## [WHAT YOU WILL DO]
Can you write out all of the material below, word for word?

## [DATA SEGMENT]

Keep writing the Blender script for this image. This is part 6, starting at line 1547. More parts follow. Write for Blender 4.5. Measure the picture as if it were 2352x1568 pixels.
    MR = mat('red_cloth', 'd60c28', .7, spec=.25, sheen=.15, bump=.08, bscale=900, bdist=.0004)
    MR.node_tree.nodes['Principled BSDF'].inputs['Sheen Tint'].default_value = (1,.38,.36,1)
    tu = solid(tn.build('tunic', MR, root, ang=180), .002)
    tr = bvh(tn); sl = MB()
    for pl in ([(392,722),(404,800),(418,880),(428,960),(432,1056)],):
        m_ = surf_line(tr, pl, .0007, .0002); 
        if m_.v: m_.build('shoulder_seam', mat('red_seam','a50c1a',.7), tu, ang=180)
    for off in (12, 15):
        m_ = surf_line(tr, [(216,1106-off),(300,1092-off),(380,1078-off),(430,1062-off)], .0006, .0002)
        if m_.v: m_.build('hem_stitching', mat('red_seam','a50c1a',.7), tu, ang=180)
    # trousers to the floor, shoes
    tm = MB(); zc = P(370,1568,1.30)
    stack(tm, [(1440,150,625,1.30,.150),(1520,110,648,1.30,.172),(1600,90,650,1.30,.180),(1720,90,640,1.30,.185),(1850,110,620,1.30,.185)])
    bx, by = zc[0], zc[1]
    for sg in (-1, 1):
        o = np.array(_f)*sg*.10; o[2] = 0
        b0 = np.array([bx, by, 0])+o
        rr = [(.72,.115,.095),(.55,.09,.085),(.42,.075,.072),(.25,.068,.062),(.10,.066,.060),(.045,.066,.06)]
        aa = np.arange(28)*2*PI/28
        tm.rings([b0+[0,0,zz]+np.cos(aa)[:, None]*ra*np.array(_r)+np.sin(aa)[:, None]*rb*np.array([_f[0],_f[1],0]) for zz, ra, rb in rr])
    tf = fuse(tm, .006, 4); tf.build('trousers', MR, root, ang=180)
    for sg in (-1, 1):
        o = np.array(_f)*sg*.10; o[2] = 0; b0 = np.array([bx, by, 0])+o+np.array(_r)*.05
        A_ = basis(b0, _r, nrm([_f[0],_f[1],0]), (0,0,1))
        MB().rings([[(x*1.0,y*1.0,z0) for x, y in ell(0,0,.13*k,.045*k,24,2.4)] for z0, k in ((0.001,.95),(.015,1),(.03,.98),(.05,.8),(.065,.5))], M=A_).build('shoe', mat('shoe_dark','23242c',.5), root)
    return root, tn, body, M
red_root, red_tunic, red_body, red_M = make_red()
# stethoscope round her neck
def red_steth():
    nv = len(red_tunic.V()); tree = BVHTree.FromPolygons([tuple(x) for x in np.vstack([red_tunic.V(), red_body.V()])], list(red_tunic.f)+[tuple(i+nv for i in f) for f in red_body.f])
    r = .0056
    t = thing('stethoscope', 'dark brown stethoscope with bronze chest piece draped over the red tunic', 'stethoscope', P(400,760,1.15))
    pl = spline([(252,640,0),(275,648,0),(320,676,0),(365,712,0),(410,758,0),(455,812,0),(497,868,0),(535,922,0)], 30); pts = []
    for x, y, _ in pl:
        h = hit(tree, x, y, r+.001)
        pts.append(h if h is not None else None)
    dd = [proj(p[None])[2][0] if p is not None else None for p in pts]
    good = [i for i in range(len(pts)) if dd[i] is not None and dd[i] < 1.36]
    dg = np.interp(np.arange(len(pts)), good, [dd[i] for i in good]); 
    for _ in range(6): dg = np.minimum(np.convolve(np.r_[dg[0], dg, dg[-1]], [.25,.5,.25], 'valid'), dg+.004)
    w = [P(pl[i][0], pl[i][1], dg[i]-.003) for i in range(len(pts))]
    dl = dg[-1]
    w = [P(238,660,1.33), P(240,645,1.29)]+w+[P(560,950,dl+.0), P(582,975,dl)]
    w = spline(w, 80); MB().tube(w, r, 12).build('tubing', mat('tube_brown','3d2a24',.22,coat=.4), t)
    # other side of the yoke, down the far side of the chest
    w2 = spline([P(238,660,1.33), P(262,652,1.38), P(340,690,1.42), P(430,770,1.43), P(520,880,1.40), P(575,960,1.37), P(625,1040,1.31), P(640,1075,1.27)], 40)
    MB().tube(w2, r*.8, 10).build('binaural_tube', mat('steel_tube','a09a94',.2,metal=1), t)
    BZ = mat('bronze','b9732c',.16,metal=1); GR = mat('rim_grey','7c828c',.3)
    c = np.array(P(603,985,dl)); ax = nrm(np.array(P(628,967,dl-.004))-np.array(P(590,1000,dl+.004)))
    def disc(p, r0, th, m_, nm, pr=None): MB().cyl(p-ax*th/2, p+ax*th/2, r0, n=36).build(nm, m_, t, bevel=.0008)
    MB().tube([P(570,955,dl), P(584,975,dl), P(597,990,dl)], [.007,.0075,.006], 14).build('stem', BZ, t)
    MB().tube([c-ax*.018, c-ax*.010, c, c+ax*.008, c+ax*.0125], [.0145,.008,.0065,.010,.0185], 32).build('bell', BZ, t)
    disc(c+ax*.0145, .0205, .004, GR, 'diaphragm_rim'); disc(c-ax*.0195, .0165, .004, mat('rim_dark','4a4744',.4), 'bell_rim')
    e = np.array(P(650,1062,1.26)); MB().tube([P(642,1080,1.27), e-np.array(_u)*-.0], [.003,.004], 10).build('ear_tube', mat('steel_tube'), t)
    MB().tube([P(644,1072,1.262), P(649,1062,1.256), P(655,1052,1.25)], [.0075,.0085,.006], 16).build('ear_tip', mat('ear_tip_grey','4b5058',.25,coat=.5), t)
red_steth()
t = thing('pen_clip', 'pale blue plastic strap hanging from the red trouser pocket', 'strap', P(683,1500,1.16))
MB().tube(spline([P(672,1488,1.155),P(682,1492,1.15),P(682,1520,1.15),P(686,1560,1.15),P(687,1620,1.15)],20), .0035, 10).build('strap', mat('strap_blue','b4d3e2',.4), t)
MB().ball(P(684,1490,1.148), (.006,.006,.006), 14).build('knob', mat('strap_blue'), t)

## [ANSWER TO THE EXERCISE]
Keep writing the Blender script for this image. This is part 6, starting at line 1547. More parts follow. Write for Blender 4.5. Measure the picture as if it were 2352x1568 pixels.
    MR = mat('red_cloth', 'd60c28', .7, spec=.25, sheen=.15, bump=.08, bscale=900, bdist=.0004)
    MR.node_tree.nodes['Principled BSDF'].inputs['Sheen Tint'].default_value = (1,.38,.36,1)
    tu = solid(tn.build('tunic', MR, root, ang=180), .002)
    tr = bvh(tn); sl = MB()
    for pl in ([(392,722),(404,800),(418,880),(428,960),(432,1056)],):
        m_ = surf_line(tr, pl, .0007, .0002); 
        if m_.v: m_.build('shoulder_seam', mat('red_seam','a50c1a',.7), tu, ang=180)
    for off in (12, 15):
        m_ = surf_line(tr, [(216,1106-off),(300,1092-off),(380,1078-off),(430,1062-off)], .0006, .0002)
        if m_.v: m_.build('hem_stitching', mat('red_seam','a50c1a',.7), tu, ang=180)
    # trousers to the floor, shoes
    tm = MB(); zc = P(370,1568,1.30)
    stack(tm, [(1440,150,625,1.30,.150),(1520,110,648,1.30,.172),(1600,90,650,1.30,.180),(1720,90,640,1.30,.185),(1850,110,620,1.30,.185)])
    bx, by = zc[0], zc[1]
    for sg in (-1, 1):
        o = np.array(_f)*sg*.10; o[2] = 0
        b0 = np.array([bx, by, 0])+o
        rr = [(.72,.115,.095),(.55,.09,.085),(.42,.075,.072),(.25,.068,.062),(.10,.066,.060),(.045,.066,.06)]
        aa = np.arange(28)*2*PI/28
        tm.rings([b0+[0,0,zz]+np.cos(aa)[:, None]*ra*np.array(_r)+np.sin(aa)[:, None]*rb*np.array([_f[0],_f[1],0]) for zz, ra, rb in rr])
    tf = fuse(tm, .006, 4); tf.build('trousers', MR, root, ang=180)
    for sg in (-1, 1):
        o = np.array(_f)*sg*.10; o[2] = 0; b0 = np.array([bx, by, 0])+o+np.array(_r)*.05
        A_ = basis(b0, _r, nrm([_f[0],_f[1],0]), (0,0,1))
        MB().rings([[(x*1.0,y*1.0,z0) for x, y in ell(0,0,.13*k,.045*k,24,2.4)] for z0, k in ((0.001,.95),(.015,1),(.03,.98),(.05,.8),(.065,.5))], M=A_).build('shoe', mat('shoe_dark','23242c',.5), root)
    return root, tn, body, M
red_root, red_tunic, red_body, red_M = make_red()
# stethoscope round her neck
def red_steth():
    nv = len(red_tunic.V()); tree = BVHTree.FromPolygons([tuple(x) for x in np.vstack([red_tunic.V(), red_body.V()])], list(red_tunic.f)+[tuple(i+nv for i in f) for f in red_body.f])
    r = .0056
    t = thing('stethoscope', 'dark brown stethoscope with bronze chest piece draped over the red tunic', 'stethoscope', P(400,760,1.15))
    pl = spline([(252,640,0),(275,648,0),(320,676,0),(365,712,0),(410,758,0),(455,812,0),(497,868,0),(535,922,0)], 30); pts = []
    for x, y, _ in pl:
        h = hit(tree, x, y, r+.001)
        pts.append(h if h is not None else None)
    dd = [proj(p[None])[2][0] if p is not None else None for p in pts]
    good = [i for i in range(len(pts)) if dd[i] is not None and dd[i] < 1.36]
    dg = np.interp(np.arange(len(pts)), good, [dd[i] for i in good]); 
    for _ in range(6): dg = np.minimum(np.convolve(np.r_[dg[0], dg, dg[-1]], [.25,.5,.25], 'valid'), dg+.004)
    w = [P(pl[i][0], pl[i][1], dg[i]-.003) for i in range(len(pts))]
    dl = dg[-1]
    w = [P(238,660,1.33), P(240,645,1.29)]+w+[P(560,950,dl+.0), P(582,975,dl)]
    w = spline(w, 80); MB().tube(w, r, 12).build('tubing', mat('tube_brown','3d2a24',.22,coat=.4), t)
    # other side of the yoke, down the far side of the chest
    w2 = spline([P(238,660,1.33), P(262,652,1.38), P(340,690,1.42), P(430,770,1.43), P(520,880,1.40), P(575,960,1.37), P(625,1040,1.31), P(640,1075,1.27)], 40)
    MB().tube(w2, r*.8, 10).build('binaural_tube', mat('steel_tube','a09a94',.2,metal=1), t)
    BZ = mat('bronze','b9732c',.16,metal=1); GR = mat('rim_grey','7c828c',.3)
    c = np.array(P(603,985,dl)); ax = nrm(np.array(P(628,967,dl-.004))-np.array(P(590,1000,dl+.004)))
    def disc(p, r0, th, m_, nm, pr=None): MB().cyl(p-ax*th/2, p+ax*th/2, r0, n=36).build(nm, m_, t, bevel=.0008)
    MB().tube([P(570,955,dl), P(584,975,dl), P(597,990,dl)], [.007,.0075,.006], 14).build('stem', BZ, t)
    MB().tube([c-ax*.018, c-ax*.010, c, c+ax*.008, c+ax*.0125], [.0145,.008,.0065,.010,.0185], 32).build('bell', BZ, t)
    disc(c+ax*.0145, .0205, .004, GR, 'diaphragm_rim'); disc(c-ax*.0195, .0165, .004, mat('rim_dark','4a4744',.4), 'bell_rim')
    e = np.array(P(650,1062,1.26)); MB().tube([P(642,1080,1.27), e-np.array(_u)*-.0], [.003,.004], 10).build('ear_tube', mat('steel_tube'), t)
    MB().tube([P(644,1072,1.262), P(649,1062,1.256), P(655,1052,1.25)], [.0075,.0085,.006], 16).build('ear_tip', mat('ear_tip_grey','4b5058',.25,coat=.5), t)
red_steth()
t = thing('pen_clip', 'pale blue plastic strap hanging from the red trouser pocket', 'strap', P(683,1500,1.16))
MB().tube(spline([P(672,1488,1.155),P(682,1492,1.15),P(682,1520,1.15),P(686,1560,1.15),P(687,1620,1.15)],20), .0035, 10).build('strap', mat('strap_blue','b4d3e2',.4), t)
MB().ball(P(684,1490,1.148), (.006,.006,.006), 14).build('knob', mat('strap_blue'), t)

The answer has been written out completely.